Being 'home' brings all the emotions bubbling to the surface. Questions of what it would be like to live here again. What are we doing? Where should we live? The fun and exhaustion of fitting a year's worth of 'visiting time' into two weeks. Of dealing with Sydney roads and traffic. Of one cheek kisses. Of incredible food that tastes amazing. Of laughter with friends. Of juggling time and visits and 'can we fit this in just one more time?'. Of grandparents doting on frazzled grandchildren. Of not sleeping in the same bed six nights in a row. And of it all being over before you know it.
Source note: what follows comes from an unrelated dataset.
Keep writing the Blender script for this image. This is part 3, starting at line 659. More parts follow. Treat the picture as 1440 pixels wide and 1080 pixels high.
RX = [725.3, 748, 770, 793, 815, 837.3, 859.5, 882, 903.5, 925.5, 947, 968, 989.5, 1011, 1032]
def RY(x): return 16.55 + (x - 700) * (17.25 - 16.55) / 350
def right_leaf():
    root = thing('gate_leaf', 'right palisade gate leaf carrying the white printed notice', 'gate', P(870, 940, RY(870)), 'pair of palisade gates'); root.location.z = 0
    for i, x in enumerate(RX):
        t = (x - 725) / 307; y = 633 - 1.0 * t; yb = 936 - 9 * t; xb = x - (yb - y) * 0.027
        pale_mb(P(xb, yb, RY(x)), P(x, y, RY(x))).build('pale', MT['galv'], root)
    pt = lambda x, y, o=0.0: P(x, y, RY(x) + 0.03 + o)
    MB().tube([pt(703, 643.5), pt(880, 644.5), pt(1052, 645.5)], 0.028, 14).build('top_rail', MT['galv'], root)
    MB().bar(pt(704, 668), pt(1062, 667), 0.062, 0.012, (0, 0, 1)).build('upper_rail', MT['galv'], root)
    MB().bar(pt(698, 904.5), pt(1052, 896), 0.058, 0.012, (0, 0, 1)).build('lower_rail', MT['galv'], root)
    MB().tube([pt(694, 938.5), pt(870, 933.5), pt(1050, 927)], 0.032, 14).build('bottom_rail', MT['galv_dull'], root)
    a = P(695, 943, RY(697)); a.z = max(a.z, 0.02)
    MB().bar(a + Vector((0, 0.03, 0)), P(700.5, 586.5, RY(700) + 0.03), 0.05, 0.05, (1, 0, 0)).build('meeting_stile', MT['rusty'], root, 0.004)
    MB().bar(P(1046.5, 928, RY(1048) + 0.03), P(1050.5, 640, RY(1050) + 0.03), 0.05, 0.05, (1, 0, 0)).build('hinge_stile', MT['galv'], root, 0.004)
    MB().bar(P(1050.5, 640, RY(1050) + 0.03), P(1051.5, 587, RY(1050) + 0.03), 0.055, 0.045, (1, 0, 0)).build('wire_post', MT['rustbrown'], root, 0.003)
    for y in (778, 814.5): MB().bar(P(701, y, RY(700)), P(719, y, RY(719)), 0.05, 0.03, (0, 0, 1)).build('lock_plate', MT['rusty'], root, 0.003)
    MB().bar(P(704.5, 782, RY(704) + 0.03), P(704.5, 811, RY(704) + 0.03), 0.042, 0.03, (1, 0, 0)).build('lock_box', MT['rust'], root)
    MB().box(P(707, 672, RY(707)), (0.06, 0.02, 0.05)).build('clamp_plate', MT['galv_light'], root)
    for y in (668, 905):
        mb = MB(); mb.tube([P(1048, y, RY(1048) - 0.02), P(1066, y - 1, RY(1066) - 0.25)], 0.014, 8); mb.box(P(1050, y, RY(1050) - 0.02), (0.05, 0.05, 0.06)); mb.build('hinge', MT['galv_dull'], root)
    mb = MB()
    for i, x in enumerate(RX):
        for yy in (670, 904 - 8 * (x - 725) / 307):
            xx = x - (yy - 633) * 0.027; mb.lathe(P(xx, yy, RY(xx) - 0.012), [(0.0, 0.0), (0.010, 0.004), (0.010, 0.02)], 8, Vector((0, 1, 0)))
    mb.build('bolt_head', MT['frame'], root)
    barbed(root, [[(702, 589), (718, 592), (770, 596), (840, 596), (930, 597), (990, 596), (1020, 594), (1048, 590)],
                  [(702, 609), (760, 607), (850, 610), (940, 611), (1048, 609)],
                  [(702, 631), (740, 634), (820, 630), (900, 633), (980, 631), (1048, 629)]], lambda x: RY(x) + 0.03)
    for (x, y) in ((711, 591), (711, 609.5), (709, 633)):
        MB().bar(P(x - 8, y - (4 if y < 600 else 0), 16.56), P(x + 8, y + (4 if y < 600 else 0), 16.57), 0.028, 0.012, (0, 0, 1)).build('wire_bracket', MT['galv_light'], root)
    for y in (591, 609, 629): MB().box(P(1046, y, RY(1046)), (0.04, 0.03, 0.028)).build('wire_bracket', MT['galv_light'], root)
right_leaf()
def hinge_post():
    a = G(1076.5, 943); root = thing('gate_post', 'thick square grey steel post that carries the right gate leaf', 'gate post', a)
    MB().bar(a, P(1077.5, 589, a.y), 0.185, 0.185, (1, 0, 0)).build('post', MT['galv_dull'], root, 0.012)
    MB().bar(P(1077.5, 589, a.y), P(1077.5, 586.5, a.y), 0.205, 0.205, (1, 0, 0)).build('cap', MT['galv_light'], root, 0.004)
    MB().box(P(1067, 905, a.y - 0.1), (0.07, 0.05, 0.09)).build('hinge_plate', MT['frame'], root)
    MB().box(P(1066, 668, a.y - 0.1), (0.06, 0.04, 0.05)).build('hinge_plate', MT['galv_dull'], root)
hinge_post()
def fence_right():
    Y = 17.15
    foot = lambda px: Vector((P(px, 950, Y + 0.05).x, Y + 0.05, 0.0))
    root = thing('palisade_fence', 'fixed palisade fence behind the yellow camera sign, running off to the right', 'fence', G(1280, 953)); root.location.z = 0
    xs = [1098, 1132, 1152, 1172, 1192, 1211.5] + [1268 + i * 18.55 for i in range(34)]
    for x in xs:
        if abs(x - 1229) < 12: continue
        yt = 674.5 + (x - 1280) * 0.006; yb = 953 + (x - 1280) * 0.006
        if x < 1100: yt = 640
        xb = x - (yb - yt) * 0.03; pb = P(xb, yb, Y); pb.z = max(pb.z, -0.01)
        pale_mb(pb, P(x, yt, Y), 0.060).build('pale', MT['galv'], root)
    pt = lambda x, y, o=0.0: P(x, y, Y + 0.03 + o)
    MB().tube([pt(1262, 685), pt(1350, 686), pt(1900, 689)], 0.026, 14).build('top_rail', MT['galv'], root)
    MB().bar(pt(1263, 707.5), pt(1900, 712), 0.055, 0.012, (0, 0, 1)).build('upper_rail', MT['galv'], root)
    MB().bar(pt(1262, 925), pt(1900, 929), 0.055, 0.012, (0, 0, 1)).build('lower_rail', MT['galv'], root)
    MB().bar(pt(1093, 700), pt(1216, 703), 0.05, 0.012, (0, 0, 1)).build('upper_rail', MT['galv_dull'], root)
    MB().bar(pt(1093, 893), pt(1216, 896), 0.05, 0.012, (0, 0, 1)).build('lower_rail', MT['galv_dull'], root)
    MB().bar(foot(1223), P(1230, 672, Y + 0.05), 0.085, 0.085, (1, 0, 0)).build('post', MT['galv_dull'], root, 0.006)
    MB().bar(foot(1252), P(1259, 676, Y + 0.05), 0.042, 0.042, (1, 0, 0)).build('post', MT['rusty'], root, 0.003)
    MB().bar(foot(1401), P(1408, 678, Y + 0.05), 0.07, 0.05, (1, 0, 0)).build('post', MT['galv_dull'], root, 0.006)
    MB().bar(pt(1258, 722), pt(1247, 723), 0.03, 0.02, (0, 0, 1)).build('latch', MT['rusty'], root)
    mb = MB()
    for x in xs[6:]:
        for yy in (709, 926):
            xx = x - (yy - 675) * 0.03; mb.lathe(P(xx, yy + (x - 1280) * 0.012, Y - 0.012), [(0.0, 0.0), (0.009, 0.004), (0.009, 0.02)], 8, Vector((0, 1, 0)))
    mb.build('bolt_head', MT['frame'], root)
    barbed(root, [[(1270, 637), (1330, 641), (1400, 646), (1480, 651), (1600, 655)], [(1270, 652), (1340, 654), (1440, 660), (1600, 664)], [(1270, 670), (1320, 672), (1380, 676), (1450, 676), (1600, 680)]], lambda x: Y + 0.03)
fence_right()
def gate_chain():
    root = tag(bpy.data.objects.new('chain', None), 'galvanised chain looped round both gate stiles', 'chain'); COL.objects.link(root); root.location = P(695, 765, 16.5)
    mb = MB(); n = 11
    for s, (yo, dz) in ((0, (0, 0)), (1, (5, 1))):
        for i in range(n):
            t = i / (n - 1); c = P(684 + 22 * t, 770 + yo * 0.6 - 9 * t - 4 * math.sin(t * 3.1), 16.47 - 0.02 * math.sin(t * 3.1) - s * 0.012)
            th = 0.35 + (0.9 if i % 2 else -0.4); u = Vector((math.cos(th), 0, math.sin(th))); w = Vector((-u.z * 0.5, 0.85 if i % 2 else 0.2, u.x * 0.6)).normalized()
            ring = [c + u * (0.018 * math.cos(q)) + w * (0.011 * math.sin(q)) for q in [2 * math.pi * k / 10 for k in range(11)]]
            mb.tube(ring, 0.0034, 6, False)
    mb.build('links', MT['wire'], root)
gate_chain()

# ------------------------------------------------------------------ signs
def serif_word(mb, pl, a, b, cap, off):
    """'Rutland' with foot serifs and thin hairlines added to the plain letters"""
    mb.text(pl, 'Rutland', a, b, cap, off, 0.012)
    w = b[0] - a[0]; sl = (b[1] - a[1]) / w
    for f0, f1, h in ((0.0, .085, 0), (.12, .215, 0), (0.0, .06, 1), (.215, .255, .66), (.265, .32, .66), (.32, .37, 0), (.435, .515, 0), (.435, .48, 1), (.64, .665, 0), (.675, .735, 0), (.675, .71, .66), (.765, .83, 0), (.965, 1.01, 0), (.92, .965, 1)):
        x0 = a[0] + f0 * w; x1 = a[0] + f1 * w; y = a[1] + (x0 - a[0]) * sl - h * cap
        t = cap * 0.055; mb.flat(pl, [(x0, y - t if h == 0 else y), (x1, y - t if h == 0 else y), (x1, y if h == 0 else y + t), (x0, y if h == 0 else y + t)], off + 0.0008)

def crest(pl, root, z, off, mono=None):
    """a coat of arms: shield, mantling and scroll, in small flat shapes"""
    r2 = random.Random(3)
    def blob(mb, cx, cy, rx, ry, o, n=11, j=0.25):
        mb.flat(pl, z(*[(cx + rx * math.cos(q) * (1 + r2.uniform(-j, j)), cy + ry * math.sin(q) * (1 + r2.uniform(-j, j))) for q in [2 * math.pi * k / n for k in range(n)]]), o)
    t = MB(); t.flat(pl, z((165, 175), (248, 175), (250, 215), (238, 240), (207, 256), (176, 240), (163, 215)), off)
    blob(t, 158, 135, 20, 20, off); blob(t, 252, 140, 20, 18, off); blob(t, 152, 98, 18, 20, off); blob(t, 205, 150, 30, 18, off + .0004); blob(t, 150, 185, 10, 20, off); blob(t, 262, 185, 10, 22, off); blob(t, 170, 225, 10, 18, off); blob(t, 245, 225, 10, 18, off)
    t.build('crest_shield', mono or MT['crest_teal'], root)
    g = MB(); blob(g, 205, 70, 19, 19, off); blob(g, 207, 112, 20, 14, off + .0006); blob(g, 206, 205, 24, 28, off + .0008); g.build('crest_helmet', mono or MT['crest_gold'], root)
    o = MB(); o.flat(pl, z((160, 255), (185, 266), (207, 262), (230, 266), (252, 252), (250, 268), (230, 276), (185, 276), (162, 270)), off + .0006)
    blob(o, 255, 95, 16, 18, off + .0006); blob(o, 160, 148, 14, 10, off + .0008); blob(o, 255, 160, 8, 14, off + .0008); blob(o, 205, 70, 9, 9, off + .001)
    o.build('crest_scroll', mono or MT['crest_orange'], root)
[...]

So much is crammed in and you're caught in a swirl of 'catching up' on 18 months of Australian life. By New Year's Eve, I (and the rest of the family) completely hit the wall with not much left to give, with a list of things not yet ticked off, people not seen. Despite this the only thing left that I want to do is spend a little bit of quiet time with the kids doing the things we talk about doing when we're in Dubai - going for a sushi lunch, playing on our old park. Let's see if I can pull it off.

So, after a couple of weeks at 'home' we'll be heading 'home' in a couple of days. I'm already preparing myself for that inevitable thud back to reality.

Thursday 1 January 2015

A new year, a new me

Happy 2015! A brand new year, full of promise. I think it's going to be a big one. 2015? I'm certain we were promised flying cars by now, weren't we? It doesn't seem so long ago that I listened to Party Like It's 1999 and thinking it was so far in the future. Wow, 2015, I feel lucky to see you.

My resolutions?

To write more, both here and generally.

To read more, novels and non-fiction.

To travel more, to visit as many interesting places with my family.

To exercise more, yawn boring but needed.

To enjoy my family as much as I can, they are at such great ages and it won't last forever.

To focus on the positive and not dwell on the negative, I'm definitely getting better at this but a little more focus can never hurt.

A happiest of happy new year to you, please share you resolutions with me too.